● RECORD EXCERPTS
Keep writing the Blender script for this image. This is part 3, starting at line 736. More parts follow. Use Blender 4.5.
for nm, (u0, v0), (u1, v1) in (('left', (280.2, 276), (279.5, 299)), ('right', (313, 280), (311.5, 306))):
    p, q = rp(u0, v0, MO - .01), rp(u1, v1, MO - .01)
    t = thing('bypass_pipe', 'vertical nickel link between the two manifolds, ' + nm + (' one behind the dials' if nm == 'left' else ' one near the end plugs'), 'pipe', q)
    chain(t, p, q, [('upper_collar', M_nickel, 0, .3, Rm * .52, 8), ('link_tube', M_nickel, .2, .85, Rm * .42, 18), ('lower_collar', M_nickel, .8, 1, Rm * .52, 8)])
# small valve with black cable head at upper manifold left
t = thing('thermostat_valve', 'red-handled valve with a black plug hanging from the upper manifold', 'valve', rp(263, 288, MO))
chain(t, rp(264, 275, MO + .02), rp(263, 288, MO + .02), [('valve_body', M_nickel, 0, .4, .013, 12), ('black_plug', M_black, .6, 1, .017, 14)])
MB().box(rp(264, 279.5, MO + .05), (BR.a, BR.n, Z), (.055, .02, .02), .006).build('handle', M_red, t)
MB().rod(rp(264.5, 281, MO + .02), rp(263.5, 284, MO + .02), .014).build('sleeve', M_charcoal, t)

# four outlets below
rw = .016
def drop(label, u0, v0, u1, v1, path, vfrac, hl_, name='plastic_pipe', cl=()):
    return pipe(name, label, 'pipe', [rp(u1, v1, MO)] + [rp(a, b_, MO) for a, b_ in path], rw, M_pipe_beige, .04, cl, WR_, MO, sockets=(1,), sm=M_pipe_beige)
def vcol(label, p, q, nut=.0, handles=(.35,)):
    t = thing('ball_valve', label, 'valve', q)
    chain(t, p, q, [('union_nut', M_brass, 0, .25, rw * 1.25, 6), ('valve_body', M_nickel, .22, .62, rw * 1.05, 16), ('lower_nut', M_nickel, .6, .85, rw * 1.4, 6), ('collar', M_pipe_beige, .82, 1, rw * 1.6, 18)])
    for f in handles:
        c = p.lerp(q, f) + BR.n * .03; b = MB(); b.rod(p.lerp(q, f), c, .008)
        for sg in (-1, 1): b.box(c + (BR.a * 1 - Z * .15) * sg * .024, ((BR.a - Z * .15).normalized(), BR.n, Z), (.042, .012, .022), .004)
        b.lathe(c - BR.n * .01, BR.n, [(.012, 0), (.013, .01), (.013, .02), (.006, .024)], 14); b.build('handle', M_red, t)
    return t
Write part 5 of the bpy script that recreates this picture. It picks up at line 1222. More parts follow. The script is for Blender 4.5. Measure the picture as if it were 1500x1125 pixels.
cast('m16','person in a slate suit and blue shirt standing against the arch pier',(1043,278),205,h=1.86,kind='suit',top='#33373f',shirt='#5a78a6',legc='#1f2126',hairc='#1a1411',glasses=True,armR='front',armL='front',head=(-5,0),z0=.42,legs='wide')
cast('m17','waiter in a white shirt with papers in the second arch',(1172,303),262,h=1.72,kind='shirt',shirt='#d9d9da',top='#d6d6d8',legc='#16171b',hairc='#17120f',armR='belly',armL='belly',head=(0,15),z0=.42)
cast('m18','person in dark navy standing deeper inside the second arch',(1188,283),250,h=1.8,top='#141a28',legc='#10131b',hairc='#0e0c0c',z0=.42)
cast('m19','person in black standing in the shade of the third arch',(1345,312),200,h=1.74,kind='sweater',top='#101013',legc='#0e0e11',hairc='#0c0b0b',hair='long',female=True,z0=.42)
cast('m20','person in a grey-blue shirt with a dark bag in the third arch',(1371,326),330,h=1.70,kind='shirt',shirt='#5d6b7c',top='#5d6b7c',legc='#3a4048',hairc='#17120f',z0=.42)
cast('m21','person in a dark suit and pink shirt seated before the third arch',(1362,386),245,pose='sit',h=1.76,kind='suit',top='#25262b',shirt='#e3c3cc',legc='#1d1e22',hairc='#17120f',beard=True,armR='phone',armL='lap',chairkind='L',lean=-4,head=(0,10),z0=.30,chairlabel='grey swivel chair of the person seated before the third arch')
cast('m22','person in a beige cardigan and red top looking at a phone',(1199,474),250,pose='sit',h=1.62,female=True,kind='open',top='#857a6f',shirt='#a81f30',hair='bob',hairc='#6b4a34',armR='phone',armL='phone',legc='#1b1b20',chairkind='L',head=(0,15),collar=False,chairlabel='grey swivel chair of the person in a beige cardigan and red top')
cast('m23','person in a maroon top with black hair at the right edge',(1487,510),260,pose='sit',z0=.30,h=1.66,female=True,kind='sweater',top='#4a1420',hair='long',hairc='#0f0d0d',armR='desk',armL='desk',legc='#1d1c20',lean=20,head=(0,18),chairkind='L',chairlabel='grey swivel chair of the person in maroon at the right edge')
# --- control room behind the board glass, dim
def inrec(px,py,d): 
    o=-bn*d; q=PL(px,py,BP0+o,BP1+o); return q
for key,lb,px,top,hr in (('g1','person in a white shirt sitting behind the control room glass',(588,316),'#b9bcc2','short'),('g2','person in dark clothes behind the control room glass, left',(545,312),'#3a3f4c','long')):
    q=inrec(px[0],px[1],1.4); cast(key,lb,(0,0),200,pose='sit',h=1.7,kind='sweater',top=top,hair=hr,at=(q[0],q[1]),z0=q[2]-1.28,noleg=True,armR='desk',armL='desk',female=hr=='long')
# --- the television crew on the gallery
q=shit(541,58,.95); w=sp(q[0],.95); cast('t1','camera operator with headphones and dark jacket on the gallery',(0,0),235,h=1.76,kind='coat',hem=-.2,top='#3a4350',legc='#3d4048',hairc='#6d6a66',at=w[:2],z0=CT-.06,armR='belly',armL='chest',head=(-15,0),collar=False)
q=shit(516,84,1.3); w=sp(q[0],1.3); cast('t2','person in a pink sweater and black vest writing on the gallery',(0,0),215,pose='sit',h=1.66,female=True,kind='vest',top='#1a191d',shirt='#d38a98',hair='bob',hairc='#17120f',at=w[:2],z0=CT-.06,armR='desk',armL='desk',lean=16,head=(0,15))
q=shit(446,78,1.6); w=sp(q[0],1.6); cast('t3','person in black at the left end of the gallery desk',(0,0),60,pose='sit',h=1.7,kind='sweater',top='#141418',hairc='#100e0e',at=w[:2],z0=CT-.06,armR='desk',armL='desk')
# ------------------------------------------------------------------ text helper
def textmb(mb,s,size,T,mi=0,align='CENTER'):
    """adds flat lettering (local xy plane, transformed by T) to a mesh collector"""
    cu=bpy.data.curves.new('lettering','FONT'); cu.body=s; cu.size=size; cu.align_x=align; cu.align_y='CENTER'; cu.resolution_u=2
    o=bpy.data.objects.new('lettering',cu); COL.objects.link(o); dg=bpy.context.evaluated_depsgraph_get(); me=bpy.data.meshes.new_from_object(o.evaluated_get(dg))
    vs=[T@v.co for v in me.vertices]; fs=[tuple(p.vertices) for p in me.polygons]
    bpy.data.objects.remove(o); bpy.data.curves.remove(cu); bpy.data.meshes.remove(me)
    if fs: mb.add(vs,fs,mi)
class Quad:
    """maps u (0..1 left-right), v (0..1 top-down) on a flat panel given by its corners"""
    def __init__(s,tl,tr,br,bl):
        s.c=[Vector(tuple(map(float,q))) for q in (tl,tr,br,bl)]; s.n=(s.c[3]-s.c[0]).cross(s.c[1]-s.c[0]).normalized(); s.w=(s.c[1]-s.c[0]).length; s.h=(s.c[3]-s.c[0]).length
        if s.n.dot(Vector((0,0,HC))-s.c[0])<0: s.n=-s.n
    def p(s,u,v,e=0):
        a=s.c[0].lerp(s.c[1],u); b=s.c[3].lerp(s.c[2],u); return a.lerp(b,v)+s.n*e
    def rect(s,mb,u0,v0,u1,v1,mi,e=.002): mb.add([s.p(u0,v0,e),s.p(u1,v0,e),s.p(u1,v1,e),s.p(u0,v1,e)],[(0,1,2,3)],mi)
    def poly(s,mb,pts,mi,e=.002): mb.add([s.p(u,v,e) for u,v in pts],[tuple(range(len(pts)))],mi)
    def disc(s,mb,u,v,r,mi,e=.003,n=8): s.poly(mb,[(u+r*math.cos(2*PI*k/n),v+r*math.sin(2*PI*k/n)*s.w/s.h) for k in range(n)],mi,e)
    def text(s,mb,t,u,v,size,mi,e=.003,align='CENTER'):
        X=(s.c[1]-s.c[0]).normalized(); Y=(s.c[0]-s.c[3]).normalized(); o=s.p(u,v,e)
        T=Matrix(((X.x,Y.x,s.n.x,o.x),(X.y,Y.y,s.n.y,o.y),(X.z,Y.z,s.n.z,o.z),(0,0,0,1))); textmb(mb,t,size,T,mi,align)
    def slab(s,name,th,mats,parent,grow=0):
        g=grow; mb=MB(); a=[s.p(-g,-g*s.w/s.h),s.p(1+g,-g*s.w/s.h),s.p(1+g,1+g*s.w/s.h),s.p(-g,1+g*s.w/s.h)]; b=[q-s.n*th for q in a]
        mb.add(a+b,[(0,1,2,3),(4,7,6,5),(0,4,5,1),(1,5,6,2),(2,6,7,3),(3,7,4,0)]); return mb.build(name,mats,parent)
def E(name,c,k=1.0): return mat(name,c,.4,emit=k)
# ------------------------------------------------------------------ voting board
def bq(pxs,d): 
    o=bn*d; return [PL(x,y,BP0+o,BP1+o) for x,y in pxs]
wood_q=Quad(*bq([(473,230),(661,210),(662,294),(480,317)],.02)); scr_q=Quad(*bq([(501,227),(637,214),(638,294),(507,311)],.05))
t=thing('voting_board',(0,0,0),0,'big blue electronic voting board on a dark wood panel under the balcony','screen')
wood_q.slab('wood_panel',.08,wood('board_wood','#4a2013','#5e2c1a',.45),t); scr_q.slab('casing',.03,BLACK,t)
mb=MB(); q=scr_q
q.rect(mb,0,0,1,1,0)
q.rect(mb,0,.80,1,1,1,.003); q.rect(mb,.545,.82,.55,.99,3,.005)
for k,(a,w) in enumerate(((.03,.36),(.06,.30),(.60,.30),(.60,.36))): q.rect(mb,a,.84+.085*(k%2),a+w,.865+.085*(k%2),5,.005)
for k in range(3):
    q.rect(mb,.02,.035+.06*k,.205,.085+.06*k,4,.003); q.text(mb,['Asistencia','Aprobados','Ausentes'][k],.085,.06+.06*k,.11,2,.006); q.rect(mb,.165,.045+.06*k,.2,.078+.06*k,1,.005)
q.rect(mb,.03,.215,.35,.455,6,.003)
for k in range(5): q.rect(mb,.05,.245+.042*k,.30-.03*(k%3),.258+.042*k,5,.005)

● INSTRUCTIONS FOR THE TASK
Quote, word for word, every line from the top of the entries through the line that holds "MB().rod(rp(264.5, 281, MO".

● EXPECTED OUTPUT
Keep writing the Blender script for this image. This is part 3, starting at line 736. More parts follow. Use Blender 4.5.
for nm, (u0, v0), (u1, v1) in (('left', (280.2, 276), (279.5, 299)), ('right', (313, 280), (311.5, 306))):
    p, q = rp(u0, v0, MO - .01), rp(u1, v1, MO - .01)
    t = thing('bypass_pipe', 'vertical nickel link between the two manifolds, ' + nm + (' one behind the dials' if nm == 'left' else ' one near the end plugs'), 'pipe', q)
    chain(t, p, q, [('upper_collar', M_nickel, 0, .3, Rm * .52, 8), ('link_tube', M_nickel, .2, .85, Rm * .42, 18), ('lower_collar', M_nickel, .8, 1, Rm * .52, 8)])
# small valve with black cable head at upper manifold left
t = thing('thermostat_valve', 'red-handled valve with a black plug hanging from the upper manifold', 'valve', rp(263, 288, MO))
chain(t, rp(264, 275, MO + .02), rp(263, 288, MO + .02), [('valve_body', M_nickel, 0, .4, .013, 12), ('black_plug', M_black, .6, 1, .017, 14)])
MB().box(rp(264, 279.5, MO + .05), (BR.a, BR.n, Z), (.055, .02, .02), .006).build('handle', M_red, t)
MB().rod(rp(264.5, 281, MO + .02), rp(263.5, 284, MO + .02), .014).build('sleeve', M_charcoal, t)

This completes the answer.